I used to go into the Co-op Bookshop at ANU in the 1990s, in those days when workers had time for afternoon tea and when the university bookshop used to sell a wide range of high quality books, not today’s electronic gadgets and toys and, apparently as an afterthought, some course handbooks. I used to go there with a friend at afternoon-tea sometimes and he’d say, ‘Prize and size, Penny. Find me a book that’s won something, and find me something brief. Life is short. I don’t have time for 300 page novels.’
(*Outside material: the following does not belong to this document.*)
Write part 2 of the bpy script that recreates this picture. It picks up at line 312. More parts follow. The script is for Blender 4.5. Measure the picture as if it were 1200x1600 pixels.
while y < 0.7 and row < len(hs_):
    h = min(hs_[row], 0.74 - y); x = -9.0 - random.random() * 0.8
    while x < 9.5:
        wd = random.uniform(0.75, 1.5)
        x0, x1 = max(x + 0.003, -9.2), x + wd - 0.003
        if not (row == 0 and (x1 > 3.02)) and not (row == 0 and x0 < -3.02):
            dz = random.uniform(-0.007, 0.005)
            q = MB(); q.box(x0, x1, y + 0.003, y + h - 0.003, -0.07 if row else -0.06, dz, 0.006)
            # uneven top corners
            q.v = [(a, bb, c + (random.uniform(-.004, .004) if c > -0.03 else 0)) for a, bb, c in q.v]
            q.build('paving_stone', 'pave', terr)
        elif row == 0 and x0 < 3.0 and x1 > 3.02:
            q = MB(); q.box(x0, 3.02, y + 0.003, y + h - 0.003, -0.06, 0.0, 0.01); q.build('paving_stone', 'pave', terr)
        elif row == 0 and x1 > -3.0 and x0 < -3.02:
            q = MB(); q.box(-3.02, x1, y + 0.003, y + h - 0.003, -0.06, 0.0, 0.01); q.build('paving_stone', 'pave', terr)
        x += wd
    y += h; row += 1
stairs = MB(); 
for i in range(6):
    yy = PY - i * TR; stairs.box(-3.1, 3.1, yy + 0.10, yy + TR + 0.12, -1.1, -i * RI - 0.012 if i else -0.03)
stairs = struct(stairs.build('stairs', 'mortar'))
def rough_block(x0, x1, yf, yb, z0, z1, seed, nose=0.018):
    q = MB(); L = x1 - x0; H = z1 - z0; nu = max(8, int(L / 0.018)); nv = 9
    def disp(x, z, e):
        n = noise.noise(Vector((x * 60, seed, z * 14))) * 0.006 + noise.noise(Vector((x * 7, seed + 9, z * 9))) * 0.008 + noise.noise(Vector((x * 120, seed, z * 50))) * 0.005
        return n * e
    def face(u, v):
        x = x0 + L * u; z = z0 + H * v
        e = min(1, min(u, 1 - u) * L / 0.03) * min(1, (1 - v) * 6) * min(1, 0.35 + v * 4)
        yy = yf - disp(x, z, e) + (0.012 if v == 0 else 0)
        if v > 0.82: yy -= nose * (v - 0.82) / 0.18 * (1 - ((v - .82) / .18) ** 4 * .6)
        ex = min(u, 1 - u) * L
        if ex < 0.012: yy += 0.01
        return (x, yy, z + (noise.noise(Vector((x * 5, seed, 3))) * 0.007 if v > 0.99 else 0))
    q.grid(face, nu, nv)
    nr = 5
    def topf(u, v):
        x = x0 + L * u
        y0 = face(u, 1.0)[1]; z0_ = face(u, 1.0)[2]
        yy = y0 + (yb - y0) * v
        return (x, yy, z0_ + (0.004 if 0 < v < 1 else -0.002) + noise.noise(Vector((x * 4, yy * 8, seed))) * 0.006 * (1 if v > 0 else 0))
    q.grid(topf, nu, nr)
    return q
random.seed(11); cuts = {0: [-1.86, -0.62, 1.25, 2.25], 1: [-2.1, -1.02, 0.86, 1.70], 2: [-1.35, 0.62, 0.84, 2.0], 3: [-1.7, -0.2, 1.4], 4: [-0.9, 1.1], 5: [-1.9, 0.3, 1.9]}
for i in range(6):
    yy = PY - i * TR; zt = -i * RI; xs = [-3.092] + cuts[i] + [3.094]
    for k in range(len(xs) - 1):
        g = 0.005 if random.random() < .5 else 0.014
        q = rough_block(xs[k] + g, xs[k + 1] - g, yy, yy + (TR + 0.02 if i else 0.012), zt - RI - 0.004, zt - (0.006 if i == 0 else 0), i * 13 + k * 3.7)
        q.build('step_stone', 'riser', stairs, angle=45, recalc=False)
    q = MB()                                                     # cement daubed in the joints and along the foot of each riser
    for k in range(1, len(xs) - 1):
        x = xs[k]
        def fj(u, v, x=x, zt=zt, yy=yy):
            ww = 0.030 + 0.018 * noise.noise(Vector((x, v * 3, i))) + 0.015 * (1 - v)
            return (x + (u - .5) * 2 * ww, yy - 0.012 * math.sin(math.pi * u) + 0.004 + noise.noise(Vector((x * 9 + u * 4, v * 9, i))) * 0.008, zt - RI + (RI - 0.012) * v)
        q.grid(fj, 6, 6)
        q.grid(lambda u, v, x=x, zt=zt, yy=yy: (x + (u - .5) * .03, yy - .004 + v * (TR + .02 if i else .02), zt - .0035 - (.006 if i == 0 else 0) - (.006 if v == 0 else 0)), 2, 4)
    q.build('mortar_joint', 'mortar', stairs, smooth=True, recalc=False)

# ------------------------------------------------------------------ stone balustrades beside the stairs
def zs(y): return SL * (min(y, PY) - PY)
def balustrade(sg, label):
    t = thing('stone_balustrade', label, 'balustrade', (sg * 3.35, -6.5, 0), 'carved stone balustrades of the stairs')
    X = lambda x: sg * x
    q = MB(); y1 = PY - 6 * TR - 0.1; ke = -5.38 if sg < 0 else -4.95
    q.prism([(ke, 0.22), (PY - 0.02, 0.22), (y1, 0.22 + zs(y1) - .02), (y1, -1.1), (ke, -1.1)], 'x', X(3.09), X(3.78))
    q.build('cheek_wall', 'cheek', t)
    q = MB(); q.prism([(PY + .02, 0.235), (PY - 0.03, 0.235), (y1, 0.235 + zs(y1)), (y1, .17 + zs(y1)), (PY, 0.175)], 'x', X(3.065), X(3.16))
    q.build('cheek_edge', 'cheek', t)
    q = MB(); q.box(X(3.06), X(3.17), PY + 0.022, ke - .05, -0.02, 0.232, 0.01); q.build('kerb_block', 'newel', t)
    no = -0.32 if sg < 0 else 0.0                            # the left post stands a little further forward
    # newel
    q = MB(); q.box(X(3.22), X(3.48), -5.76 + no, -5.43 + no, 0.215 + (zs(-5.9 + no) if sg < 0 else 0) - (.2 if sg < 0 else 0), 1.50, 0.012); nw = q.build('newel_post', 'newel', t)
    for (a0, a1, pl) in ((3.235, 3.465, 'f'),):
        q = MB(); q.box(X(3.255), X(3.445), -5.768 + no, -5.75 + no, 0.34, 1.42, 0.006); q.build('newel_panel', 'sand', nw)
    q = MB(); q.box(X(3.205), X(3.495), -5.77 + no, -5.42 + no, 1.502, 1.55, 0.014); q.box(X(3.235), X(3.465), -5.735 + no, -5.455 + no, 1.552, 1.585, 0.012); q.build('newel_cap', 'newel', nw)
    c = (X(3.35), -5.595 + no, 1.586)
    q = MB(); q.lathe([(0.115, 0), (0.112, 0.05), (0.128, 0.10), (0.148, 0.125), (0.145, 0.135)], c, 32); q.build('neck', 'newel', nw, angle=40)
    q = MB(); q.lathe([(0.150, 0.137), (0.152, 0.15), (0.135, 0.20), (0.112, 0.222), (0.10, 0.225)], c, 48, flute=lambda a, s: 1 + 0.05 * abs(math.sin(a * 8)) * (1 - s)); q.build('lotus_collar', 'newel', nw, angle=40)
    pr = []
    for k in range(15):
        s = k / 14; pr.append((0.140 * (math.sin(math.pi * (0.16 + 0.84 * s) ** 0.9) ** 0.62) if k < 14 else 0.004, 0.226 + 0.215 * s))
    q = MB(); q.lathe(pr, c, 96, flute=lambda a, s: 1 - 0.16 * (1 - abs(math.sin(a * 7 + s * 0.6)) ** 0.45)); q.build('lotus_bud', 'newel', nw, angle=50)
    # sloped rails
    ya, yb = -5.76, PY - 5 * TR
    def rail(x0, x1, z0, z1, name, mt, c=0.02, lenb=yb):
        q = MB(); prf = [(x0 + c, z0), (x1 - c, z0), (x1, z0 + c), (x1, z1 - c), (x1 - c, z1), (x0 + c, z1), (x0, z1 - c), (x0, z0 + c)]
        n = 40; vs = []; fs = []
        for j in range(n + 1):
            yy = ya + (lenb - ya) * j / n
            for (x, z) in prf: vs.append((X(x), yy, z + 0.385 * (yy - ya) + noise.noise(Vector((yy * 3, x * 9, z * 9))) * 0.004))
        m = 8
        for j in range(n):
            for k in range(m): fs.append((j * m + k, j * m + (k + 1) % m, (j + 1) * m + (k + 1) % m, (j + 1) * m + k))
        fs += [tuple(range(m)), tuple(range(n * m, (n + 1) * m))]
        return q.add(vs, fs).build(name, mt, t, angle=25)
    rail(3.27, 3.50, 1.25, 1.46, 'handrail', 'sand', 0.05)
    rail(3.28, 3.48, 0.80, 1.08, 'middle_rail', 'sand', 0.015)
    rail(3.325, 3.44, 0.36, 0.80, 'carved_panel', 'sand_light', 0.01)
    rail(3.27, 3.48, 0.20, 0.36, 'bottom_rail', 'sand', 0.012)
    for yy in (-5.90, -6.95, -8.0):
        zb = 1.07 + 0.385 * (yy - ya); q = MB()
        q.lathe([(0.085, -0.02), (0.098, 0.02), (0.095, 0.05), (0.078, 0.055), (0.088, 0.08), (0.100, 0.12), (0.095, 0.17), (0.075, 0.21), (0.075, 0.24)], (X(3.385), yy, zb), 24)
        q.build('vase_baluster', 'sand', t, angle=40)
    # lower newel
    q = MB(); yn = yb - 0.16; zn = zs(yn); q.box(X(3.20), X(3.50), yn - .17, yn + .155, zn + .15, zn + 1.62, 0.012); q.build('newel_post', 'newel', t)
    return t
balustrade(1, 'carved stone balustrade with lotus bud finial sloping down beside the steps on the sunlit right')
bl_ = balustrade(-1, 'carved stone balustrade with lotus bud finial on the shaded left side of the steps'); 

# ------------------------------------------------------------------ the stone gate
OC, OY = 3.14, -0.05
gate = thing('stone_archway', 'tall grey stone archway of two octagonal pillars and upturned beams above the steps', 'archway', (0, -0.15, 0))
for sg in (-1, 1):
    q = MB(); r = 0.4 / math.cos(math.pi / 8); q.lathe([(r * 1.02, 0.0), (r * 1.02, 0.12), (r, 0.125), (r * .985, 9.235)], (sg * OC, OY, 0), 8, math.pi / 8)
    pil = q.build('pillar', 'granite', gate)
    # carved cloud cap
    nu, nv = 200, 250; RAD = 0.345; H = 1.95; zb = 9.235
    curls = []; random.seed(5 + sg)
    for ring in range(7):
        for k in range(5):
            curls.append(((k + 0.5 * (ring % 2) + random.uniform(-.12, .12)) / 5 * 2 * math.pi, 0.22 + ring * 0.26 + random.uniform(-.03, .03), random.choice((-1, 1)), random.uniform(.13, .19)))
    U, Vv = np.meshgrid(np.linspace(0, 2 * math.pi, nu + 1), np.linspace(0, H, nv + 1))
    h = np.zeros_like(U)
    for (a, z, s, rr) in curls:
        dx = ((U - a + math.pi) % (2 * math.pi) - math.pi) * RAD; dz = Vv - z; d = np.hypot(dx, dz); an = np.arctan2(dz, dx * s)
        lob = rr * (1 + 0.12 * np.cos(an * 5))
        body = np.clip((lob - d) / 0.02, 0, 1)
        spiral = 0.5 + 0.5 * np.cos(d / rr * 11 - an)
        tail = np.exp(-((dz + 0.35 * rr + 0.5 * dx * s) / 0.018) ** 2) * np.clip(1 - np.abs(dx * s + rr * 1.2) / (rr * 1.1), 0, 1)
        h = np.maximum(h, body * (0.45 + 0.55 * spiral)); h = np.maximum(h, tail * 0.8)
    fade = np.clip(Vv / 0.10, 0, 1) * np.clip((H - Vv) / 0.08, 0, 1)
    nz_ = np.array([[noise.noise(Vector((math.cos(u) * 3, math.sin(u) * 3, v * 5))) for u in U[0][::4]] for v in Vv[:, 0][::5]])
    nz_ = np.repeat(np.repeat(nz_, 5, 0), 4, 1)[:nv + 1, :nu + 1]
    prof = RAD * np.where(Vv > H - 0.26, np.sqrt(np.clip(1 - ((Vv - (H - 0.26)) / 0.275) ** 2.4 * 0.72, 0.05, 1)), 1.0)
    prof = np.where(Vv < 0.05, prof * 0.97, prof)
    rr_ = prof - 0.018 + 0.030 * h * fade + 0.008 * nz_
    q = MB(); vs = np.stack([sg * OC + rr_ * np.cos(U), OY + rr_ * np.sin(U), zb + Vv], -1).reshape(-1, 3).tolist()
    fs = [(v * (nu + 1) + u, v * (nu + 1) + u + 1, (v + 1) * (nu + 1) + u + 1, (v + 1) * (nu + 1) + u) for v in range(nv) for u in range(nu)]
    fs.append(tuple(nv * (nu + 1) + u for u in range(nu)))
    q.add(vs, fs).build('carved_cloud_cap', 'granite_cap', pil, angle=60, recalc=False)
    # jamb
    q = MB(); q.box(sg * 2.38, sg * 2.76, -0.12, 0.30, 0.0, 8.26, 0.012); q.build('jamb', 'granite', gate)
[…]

Eleanor Oliphant is Completely Fine is 383 pages but my old friend would be whipping through it in no time like I’ve just done. And what it might lose in size it makes up for in prize: many prizes. Gail Honeyman’s novel (HarperCollins, 2017) won the Costa First Novel Award for 2017, the British Book Awards Book of the Year for 2018 and several others, including the Specsavers National Book Award for Popular Fiction, as well as making it onto lots of award shortlists and longlists.

Eleanor Oliphant lives an ordered life in Glasgow with defined boundaries and carefully built up habits. She has her job in a Graphic Design office – but not, as she’s quick to point out, doing anything in the creative department. At lunch-time she eats her sandwich in the staff room and does the Telegraph cryptic crossword. That’s where her Classics degree comes in handy.

Outlining her weekend routine takes only a sentence or two and then what comes next tells us everything we need to know about her circumstances: ‘Monday takes a long time to come around.’